O raciocínio é simples: para os bloquistas, o dia mais determinante da campanha, e que acabou por condicionar toda a narrativa – no PS, no BE e com estilhaços a atingir as outras caravanas – foi domingo, quando Catarina lançou, do palco de outro comício lisboeta, o desafio a Costa para se reunirem na segunda-feira e começarem a negociar. Costa, talvez atento à mensagem, mas certamente atento às sondagens, arrumou o discurso da maioria absoluta na gaveta e adotou para a reta final o elogio do diálogo e o apelo ao fim das “mágoas” entre partidos.
Não seria um “sim” claro à esquerda, mas uma ajuda para a narrativa que o Bloco queria criar: a de que uma maioria à esquerda – mesmo que o PS não conquiste o primeiro lugar, como nos tempos da geringonça – ainda é possível, para mobilizar o eleitorado desse lado do espetro. Ou, como dizia Ana Drago, a ex-bloquista que se juntou à arruada do Bloco na rua Morais Soares para frisar que a esquerda está unida, pode ser uma ideia que contrarie o “desalento” de um bloco de partidos que começou a campanha de costas voltadas.
O outro objetivo é claro e também foi referido pela líder neste discurso de reta final: a mesma Catarina Martins que dizia diariamente aos jornalistas não querer comentar sondagens disparou o derradeiro apelo ao voto lembrando que “todas as sondagens colocam o Bloco praticamente empatado com a extrema-direita em terceiro lugar”. À tarde, lembrava que “do Algarve ao Minho” cada deputado que o Bloco conseguir eleger é um deputado do Chega que não entra pelas portas do Parlamento.
Catarina provoca disputa direta com Ventura. Motivos ideológicos?
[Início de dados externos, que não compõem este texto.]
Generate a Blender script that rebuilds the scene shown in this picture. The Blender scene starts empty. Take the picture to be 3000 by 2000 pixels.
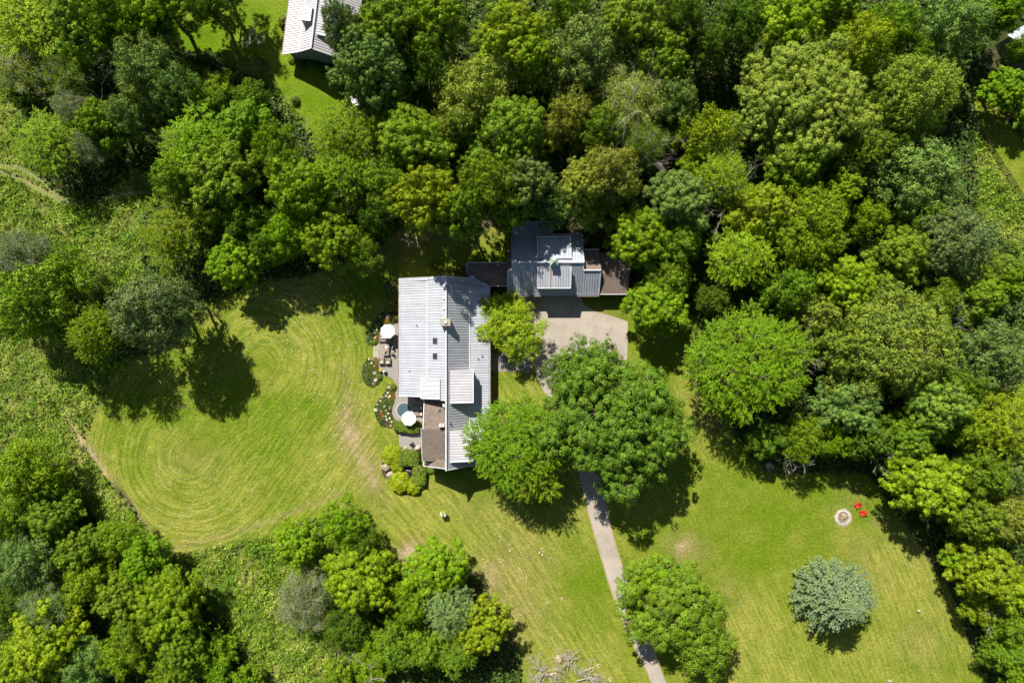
import bpy, math, random
import numpy as np
from mathutils import Vector, Matrix

# ------------------------------------------------------------ camera, sky, sun, exposure
S = bpy.context.scene
COL = S.collection
ALT = 125.0                      # flying height of the camera
PPM = 16.0                       # photo pixels (3000 wide) per metre on the ground
SUN_EL, SUN_AZ = math.radians(47), math.radians(-24)

cam_d = bpy.data.cameras.new('camera')
cam = bpy.data.objects.new('camera', cam_d)
COL.objects.link(cam)
cam.location = (0, 0, ALT)
cam.rotation_euler = (0, 0, 0)
cam_d.lens = 24; cam_d.sensor_width = 36
cam_d.clip_start = 0.5; cam_d.clip_end = 6000
S.camera = cam

wd = bpy.data.worlds.new('World'); S.world = wd; wd.use_nodes = True
nt = wd.node_tree
sky = nt.nodes.new('ShaderNodeTexSky'); sky.sky_type = 'NISHITA'; sky.sun_disc = False
sky.sun_elevation = SUN_EL; sky.sun_rotation = SUN_AZ
bg = nt.nodes['Background']; bg.inputs['Strength'].default_value = 0.05
nt.links.new(sky.outputs[0], bg.inputs['Color'])

sl = bpy.data.lights.new('sun', 'SUN'); sl.energy = 5.0; sl.angle = math.radians(0.53)
sl.color = (1.0, 0.95, 0.86)
sun = bpy.data.objects.new('sun', sl); COL.objects.link(sun)
sdir = Vector((math.sin(SUN_AZ)*math.cos(SUN_EL), math.cos(SUN_AZ)*math.cos(SUN_EL), math.sin(SUN_EL)))
sun.rotation_euler = sdir.to_track_quat('Z', 'Y').to_euler()
sun.location = sdir*200

vs = S.view_settings
vs.view_transform = 'Standard'; vs.look = 'None'; vs.gamma = 1.0; vs.exposure = 0.62
vs.use_curve_mapping = False

rng = np.random.default_rng(7)
random.seed(7)

# ------------------------------------------------------------ coordinates
def W(px, py, h=0.0):
    k = (ALT-h)/ALT/PPM
    return Vector(((px-1500)*k, (1000-py)*k, h))
K = 3000/2352.0
def F(x, y, h=0.0): return W(x*K, y*K, h)
def z1(x, y, h=0.0): return W(1050+x/2.24, 750+y/2.24, h)
def z2(x, y, h=0.0): return W(1350+x/4.125, 620+y/4.125, h)
def z3(x, y, h=0.0): return W(1070+x/7.126, 900+y/7.126, h)
def z4(x, y, h=0.0): return W(1070+x/4.126, 1080+y/4.126, h)
def z5(x, y, h=0.0): return W(780+x/3.732, y/3.732, h)
def z6(x, y, h=0.0): return W(2300+x/4.9, 1380+y/4.9, h)

# ------------------------------------------------------------ noise
def vnoise(x, y, scale, seed=0):
    x = np.asarray(x)/scale; y = np.asarray(y)/scale
    xi = np.floor(x).astype(np.int64); yi = np.floor(y).astype(np.int64)
    fx = x-xi; fy = y-yi
    fx = fx*fx*(3-2*fx); fy = fy*fy*(3-2*fy)
    def h(a, b):
        n = (a*374761393 + b*668265263 + seed*1442695041) & 0x7fffffff
        n = ((n ^ (n >> 13))*1274126177) & 0x7fffffff
        return ((n ^ (n >> 16)) & 0xffff)/65535.0
    return (h(xi, yi)*(1-fx)+h(xi+1, yi)*fx)*(1-fy)+(h(xi, yi+1)*(1-fx)+h(xi+1, yi+1)*fx)*fy
def fbm(x, y, scale, seed=0, o=4):
    v = 0; a = 0.5; t = 0
    for i in range(o):
        v = v+a*vnoise(x, y, scale/2**i, seed+i*17); t += a; a *= 0.5
    return v/t
def inpoly(x, y, poly):
    c = np.zeros(np.shape(x), bool); n = len(poly)
    for i in range(n):
        x1, y1 = poly[i][0], poly[i][1]; x2, y2 = poly[(i+1) % n][0], poly[(i+1) % n][1]
        if y1 == y2: continue
        m = ((y1 > y) != (y2 > y)) & (x < (x2-x1)*(y-y1)/(y2-y1)+x1)
        c ^= m
    return c
def segdist(x, y, pts):
    d = np.full(np.shape(x), 1e9)
    for a, b in zip(pts[:-1], pts[1:]):
        ax, ay, bx, by = a[0], a[1], b[0], b[1]
        t = np.clip(((x-ax)*(bx-ax)+(y-ay)*(by-ay))/max(1e-9, (bx-ax)**2+(by-ay)**2), 0, 1)
        d = np.minimum(d, np.hypot(x-ax-t*(bx-ax), y-ay-t*(by-ay)))
    return d
def ss(a, b, v):
    t = np.clip((v-a)/(b-a), 0, 1); return t*t*(3-2*t)

# ------------------------------------------------------------ materials
def newmat(name):
    m = bpy.data.materials.new(name); m.use_nodes = True
    return m, m.node_tree, m.node_tree.nodes['Principled BSDF']
def ramp(nt, fac, stops):
    r = nt.nodes.new('ShaderNodeValToRGB'); e = r.color_ramp.elements
    while len(e) < len(stops): e.new(0.5)
    for i, (p, c) in enumerate(stops):
        e[i].position = p; e[i].color = (*c, 1) if len(c) == 3 else c
    nt.links.new(fac, r.inputs[0]); return r.outputs[0]
def noise(nt, scale, detail=4, coord='Object', rough=0.6, vec=None, dist=0.0):
    n = nt.nodes.new('ShaderNodeTexNoise')
    n.inputs['Scale'].default_value = scale; n.inputs['Detail'].default_value = detail
    n.inputs['Roughness'].default_value = rough; n.inputs['Distortion'].default_value = dist
    if vec is None:
        if coord == 'World':
            g = nt.nodes.new('ShaderNodeNewGeometry'); vec = g.outputs['Position']
        else:
            g = nt.nodes.new('ShaderNodeTexCoord'); vec = g.outputs[coord]
    nt.links.new(vec, n.inputs['Vector']); return n.outputs['Fac']
def mixc(nt, fac, a, b, mode='MIX'):
    m = nt.nodes.new('ShaderNodeMix'); m.data_type = 'RGBA'; m.blend_type = mode
    for s, v in ((m.inputs[0], fac), (m.inputs[6], a), (m.inputs[7], b)):
        if hasattr(v, 'is_linked'): nt.links.new(v, s)
        elif isinstance(v, (int, float)): s.default_value = v
        else: s.default_value = (*v, 1)
    return m.outputs[2]
def math_(nt, op, a, b=0.0, c=0.0):
    m = nt.nodes.new('ShaderNodeMath'); m.operation = op
    for s, v in zip(m.inputs, (a, b, c)):
        if hasattr(v, 'is_linked'): nt.links.new(v, s)
        else: s.default_value = v
    return m.outputs[0]
def attr(nt, name):
    a = nt.nodes.new('ShaderNodeAttribute'); a.attribute_name = name; return a
def bump(nt, bs, h, strength=0.4, dist=0.05):
    b = nt.nodes.new('ShaderNodeBump'); b.inputs['Strength'].default_value = strength
    b.inputs['Distance'].default_value = dist
    nt.links.new(h, b.inputs['Height']); nt.links.new(b.outputs[0], bs.inputs['Normal'])
def simple(name, col, rough=0.7, metal=0.0, var=0.25, scale=3.0, bmp=0.0, objvar=0.0, spec=0.3, coord='World'):
    m, nt, bs = newmat(name)
    f = noise(nt, scale, 5, coord)
    lo = tuple(max(0, c*(1-var)) for c in col); hi = tuple(min(1, c*(1+var)) for c in col)
    c = ramp(nt, f, [(0.3, lo), (0.7, hi)])
    if objvar:
        oi = nt.nodes.new('ShaderNodeObjectInfo')
        k = math_(nt, 'MULTIPLY_ADD', oi.outputs['Random'], 2*objvar, 1-objvar)
        c = mixc(nt, 1.0, c, mk_grey(nt, k), 'MULTIPLY')
    nt.links.new(c, bs.inputs['Base Color'])
    bs.inputs['Roughness'].default_value = rough; bs.inputs['Metallic'].default_value = metal
    bs.inputs['Specular IOR Level'].default_value = spec
    if bmp: bump(nt, bs, noise(nt, scale*3, 4, coord), bmp, 0.03)
    return m
def mk_grey(nt, v):
    c = nt.nodes.new('ShaderNodeCombineColor')
    for i in range(3): nt.links.new(v, c.inputs[i])
    return c.outputs[0]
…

Sim, mas eleitorais também
Ou seja, a disputa direta com o Chega pelo terceiro lugar – embora já haja estudos de opinião que juntam a Iniciativa Liberal e a CDU a esse campeonato – está mais do que assumida e poderá determinar se o Bloco elege ou perde deputados em círculos onde é o único partido de esquerda que tem representação além do PS (Coimbra, Faro, Leiria, Santarém, Braga).
Estando essas fasquias definidas, é certo que nenhuma visita ou comício se ouve a palavra “crescer”. O Bloco está atento às sondagens e, por isso, consciente de que a acreditar nelas não tem qualquer hipótese de crescer e em princípio nem sequer de manter todos os 19 deputados que hoje elege. Assim, o princípio é conter danos e tentar reduzir as perdas ao mínimo possível, assegurando os tais objetivos: conseguir a maioria que, promete Catarina, não deixará a direita governar; sentar-se com o PS a conversar (resta saber com que força); e segurar o lugar de terceira força política, assumindo-se como adversário direto do Chega.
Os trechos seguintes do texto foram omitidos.